In diesem Sinne darf Jil Sander ihren minimalistischen Sackkleidern niemals die allergeringste Applikation beifügen, in diesem Sinne sollte sich Quentin Tarantino Filme ohne jegliches Gemetzel verkneifen, in diesem Sinne malt Daniel Richter besser keine figürlichen Miniaturen. Und in diesem Sinne sollten The Strokes stets präzise salopp in die Saiten dreschen, statt sich in poppiger Selbstgenügsamkeit zu weiden.
Denn seit ihrem furiosen Debütalbum Is This It vor auch schon zwölf Jahren steht die lässige Band aus New York City für einen Stil, der unter Eingeweihten zur Gattungsbezeichnung wurde: Stroke Rock, eine nonchalante Spielart von Indie, Brit, Garage. Ziemlich roh und dennoch pointiert, mit hintergründigen Punk-Attitüden, aber ohne dessen vulgäre Schlichtheit.
Mit dieser Art Rock’n’Roll-Chanson ernteten auch die Nachfolgealben zwar nicht das große Lob prinzipientreuer Feuilletonisten, aber kommerziellen Erfolg in Reihe und selige Fans, die den Strokes sogar den zunehmenden Wave-Einfluss ihrer zwei letzten Platten verziehen haben. Nun aber, auf Nr. 5, wird es selbst für Hartgesottene doch haarig.
Comedown Machine mag ja mit zwei Handvoll schreienden Gitarren starten, die das kontrollierte Geschrammel früherer Tage erhoffen lassen – kaum ist die letzte Rückkopplung im Eröffnungsstück Tap Out verhallt, da scheinen die fünf Ostküstenwohlstandskinder wegzunicken und liefern fortan synthetischen Resterampenrock mit Hippiestimme, ein Abkömmling von New Order auf zu starkem Gras, das eher sediert als inspiriert.

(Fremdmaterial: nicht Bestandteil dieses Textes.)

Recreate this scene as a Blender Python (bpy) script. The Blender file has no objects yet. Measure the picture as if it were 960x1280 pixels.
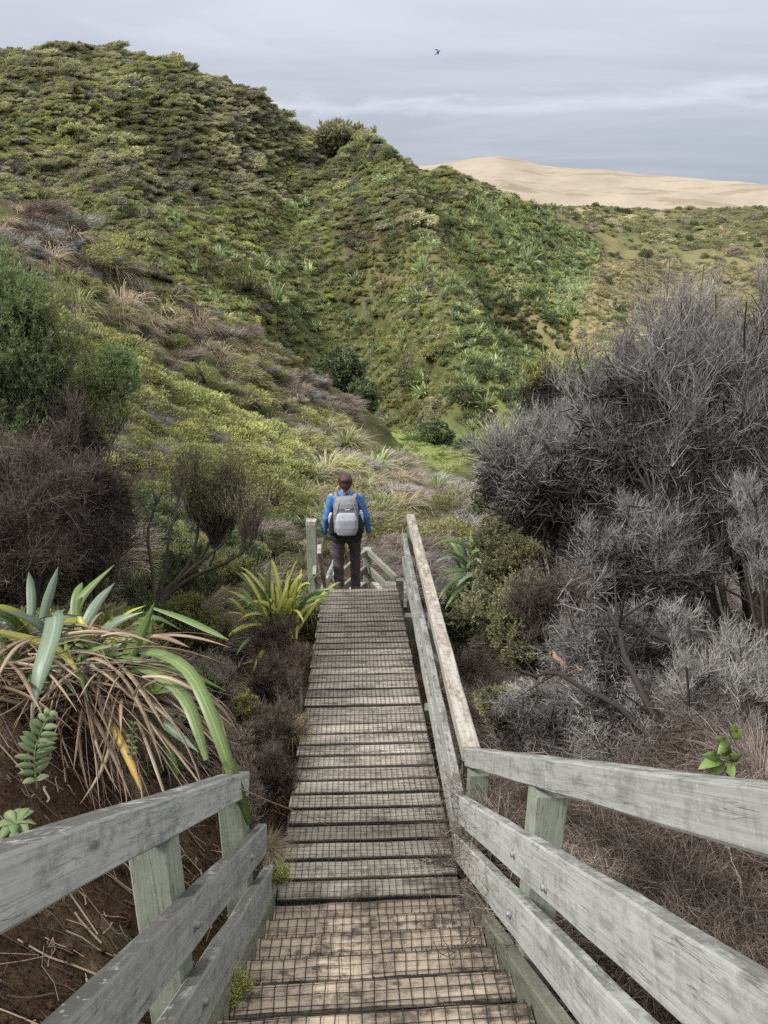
import bpy, bmesh, math, random
import numpy as np
from mathutils import Vector, Matrix
SC = bpy.context.scene
COL = SC.collection
RNG = np.random.default_rng(7)
random.seed(7)
R = math.radians
PITCH = R(20.0); F = 967.0            # camera tilt below the horizon, focal length in photo pixels (960 x 1280)
CP, SP = math.cos(PITCH), math.sin(PITCH)

def P(px, py, d):                     # photo pixel at depth d -> world point (camera at the origin, looking along +Y)
    xv = (px-480)/F*d; yv = (py-640)/F*d
    return np.array([xv, d*CP-yv*SP, -(d*SP+yv*CP)])
def PV(px, py, d): return Vector(P(px, py, d))

# ---------------------------------------------------------------- object helpers
def tag(o, label=None, cat=None, group=None, kind=None):
    if label: o['label'] = label
    if cat: o['category'] = cat
    if group: o['group'] = group
    if kind: o['kind'] = kind
    return o
def empty(name, loc=(0,0,0), label=None, cat=None, group=None):
    o = bpy.data.objects.new(name, None); COL.objects.link(o); o.location = loc
    o.empty_display_size = .1
    return tag(o, label, cat, group)
def link(name, me, parent=None, loc=None):
    o = bpy.data.objects.new(name, me); COL.objects.link(o)
    if loc is not None: o.location = loc
    if parent is not None:
        o.parent = parent
        bpy.context.view_layer.update() if False else None
    return o
def mesh_np(name, V, Fc, mats, mi=None, smooth=False):
    """V (n,3) array, Fc list of (m,k) int arrays"""
    me = bpy.data.meshes.new(name)
    V = np.asarray(V, dtype=np.float32)
    if not isinstance(Fc, list): Fc = [Fc]
    Fc = [np.asarray(f, dtype=np.int32) for f in Fc if len(f)]
    loops = np.concatenate([f.ravel() for f in Fc])
    tot = np.concatenate([np.full(len(f), f.shape[1], dtype=np.int32) for f in Fc])
    start = np.concatenate([[0], np.cumsum(tot)[:-1]]).astype(np.int32)
    me.vertices.add(len(V)); me.vertices.foreach_set('co', V.ravel())
    me.loops.add(len(loops)); me.loops.foreach_set('vertex_index', loops)
    me.polygons.add(len(tot)); me.polygons.foreach_set('loop_start', start); me.polygons.foreach_set('loop_total', tot)
    if mi is not None: me.polygons.foreach_set('material_index', np.asarray(mi, dtype=np.int32))
    if smooth: me.polygons.foreach_set('use_smooth', np.ones(len(tot), dtype=bool))
    for m in (mats if isinstance(mats, (list, tuple)) else [mats]): me.materials.append(m)
    me.update(calc_edges=True)
    return me
class Bag:                            # collects arrays of faces with a material slot each
    def __init__(s): s.V=[]; s.F=[]; s.M=[]; s.n=0
    def add(s, V, Fc, m=0):
        V = np.asarray(V).reshape(-1,3)
        s.V.append(V); s.F.append(np.asarray(Fc)+s.n); s.M.append(np.full(len(Fc), m)); s.n += len(V)
    def mesh(s, name, mats, smooth=False):
        return mesh_np(name, np.concatenate(s.V), s.F, mats, np.concatenate(s.M), smooth)
def unit(a): return a/np.maximum(np.linalg.norm(a, axis=-1, keepdims=True), 1e-9)
def tangents(Pn):
    T = np.empty_like(Pn); T[:,1:-1] = Pn[:,2:]-Pn[:,:-2]; T[:,0] = Pn[:,1]-Pn[:,0]; T[:,-1] = Pn[:,-1]-Pn[:,-2]
    return unit(T)
def ribbons(Pn, W, roll='random', fold=0.0):
    """flat ribbons through Pn (N,K,3), widths W (N,K)"""
    N, K, _ = Pn.shape
    T = tangents(Pn)
    if isinstance(roll, str) and roll == 'random':
        ref = unit(RNG.normal(size=(N,1,3)))
    else: ref = np.broadcast_to(np.array(roll, dtype=float), (N,1,3))
    S = unit(np.cross(T, np.broadcast_to(ref, T.shape)))
    W = np.broadcast_to(W, (N,K))[...,None]*.5
    idx = np.arange(N*K).reshape(N,K)
    if fold:
        Nn = np.cross(S, T)
        V = np.stack([Pn-S*W+Nn*W*fold, Pn, Pn+S*W+Nn*W*fold], axis=2).reshape(-1,3)
        b = idx*3
        q1 = np.stack([b[:,:-1], b[:,:-1]+1, b[:,1:]+1, b[:,1:]], -1).reshape(-1,4)
        q2 = q1+1
        return V, np.concatenate([q1, q2])
    V = np.stack([Pn-S*W, Pn+S*W], axis=2).reshape(-1,3)
    b = idx*2
    q = np.stack([b[:,:-1], b[:,:-1]+1, b[:,1:]+1, b[:,1:]], -1).reshape(-1,4)
    return V, q
def tubes(Pn, Rd, n=5):
    N, K, _ = Pn.shape
    T = tangents(Pn)
    ref = np.where(np.abs(T[...,2:3]) > .9, np.array([1.,0,0]), np.array([0,0,1.]))
    A = unit(np.cross(T, ref)); B = np.cross(T, A)
    Rd = np.broadcast_to(Rd, (N,K))[...,None]
    th = np.arange(n)*2*math.pi/n
    V = np.stack([Pn + A*Rd*math.cos(t) + B*Rd*math.sin(t) for t in th], axis=2)   # N,K,n,3
    idx = np.arange(N*K*n).reshape(N,K,n)
    a = idx[:,:-1]; b = idx[:,1:]
    q = np.stack([a, np.roll(a,-1,2), np.roll(b,-1,2), b], -1).reshape(-1,4)
    return V.reshape(-1,3), q
def leaves(C, D, L, Wd, flat=None):
    """diamond leaves: base C, direction D, length L, width Wd"""
    N = len(C)
    ref = unit(RNG.normal(size=(N,3))) if flat is None else flat
    S = unit(np.cross(D, ref)); L = np.broadcast_to(L,(N,))[:,None]; Wd = np.broadcast_to(Wd,(N,))[:,None]*.5
    V = np.stack([C, C+D*L*.45-S*Wd, C+D*L, C+D*L*.45+S*Wd], axis=1).reshape(-1,3)
    return V, np.arange(N*4).reshape(N,4)
def children(Pn, n, t0, t1, length, spread, K=3, up=0.0, keep=.6, jit=.15):
    """grow n side branches from every parent polyline"""
    N, Kp, _ = Pn.shape
    t = RNG.uniform(t0, t1, size=(N, n))
    f = t*(Kp-1); i = np.clip(f.astype(int), 0, Kp-2); w = (f-i)[...,None]
    rows = np.arange(N)[:,None]
    base = Pn[rows, i]*(1-w)+Pn[rows, i+1]*w
    tan = unit(Pn[rows, i+1]-Pn[rows, i])
    rnd = unit(RNG.normal(size=(N, n, 3)))
    d = unit(tan*keep + rnd*spread + np.array([0,0,up]))
    L = (length*RNG.uniform(.55, 1.25, size=(N, n)))[...,None]
    bend = unit(RNG.normal(size=(N, n, 3)))*jit + np.array([0,0,up*.5])
    s = np.linspace(0, 1, K)
    out = base[:,:,None,:] + d[:,:,None,:]*(L[:,:,None,:]*s[None,None,:,None]) + bend[:,:,None,:]*(L[:,:,None,:]*(s**2)[None,None,:,None])
    return out.reshape(N*n, K, 3)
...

Und so geht es weiter. Nach einem zweiteiligen Eigenretro-Intermezzo, wo Julian Casablancas‘ nölige Hipsterstimme in All The Time kurzzeitig wie früher über Nick Valensis Gitarrenriffs hallt, die auch im zwischenbeschleunigten One Way Trigger nochmals nach Gitarrensoli (oder umgekehrt) klingen, verseift das Ganze zusehends.
Welcome To Japan? Viel Huhuhu zum Slapping, dessen Eastcoast-Schnodderigkeit in Westcoast-Harmoniesucht mündet. 80’s Comedown Machine? Selbst die urbane Melancholie von einst wirkt hier seltsam wächsern. Slow Animals? Chances? Happy Ending? Gar das sülzige Call It Fate, Call It Karma zum Schluss? Würde der schicke Model-Spross Casablancas nicht wenigstens auf dem leidlich genregemäßen 5050 ins digitale Megafon rufen, man wähnte sich bisweilen auf einer angestaubten Platte von The Verve.
All dies macht Comedown Machine nicht unbedingt zu einem schlechten Album, es macht es aber zu einem hohlwangigen, irgendwie halbherzigen, jedenfalls irrelevanten Album, als würden The Strokes schon wollen, aber einfach nicht mehr können, als wäre das Pulver verschossen. Stroke Rock ist tot. Alt ist er nicht geworden.
„Comedown Machine“ von The Strokes ist erschienen bei Sony.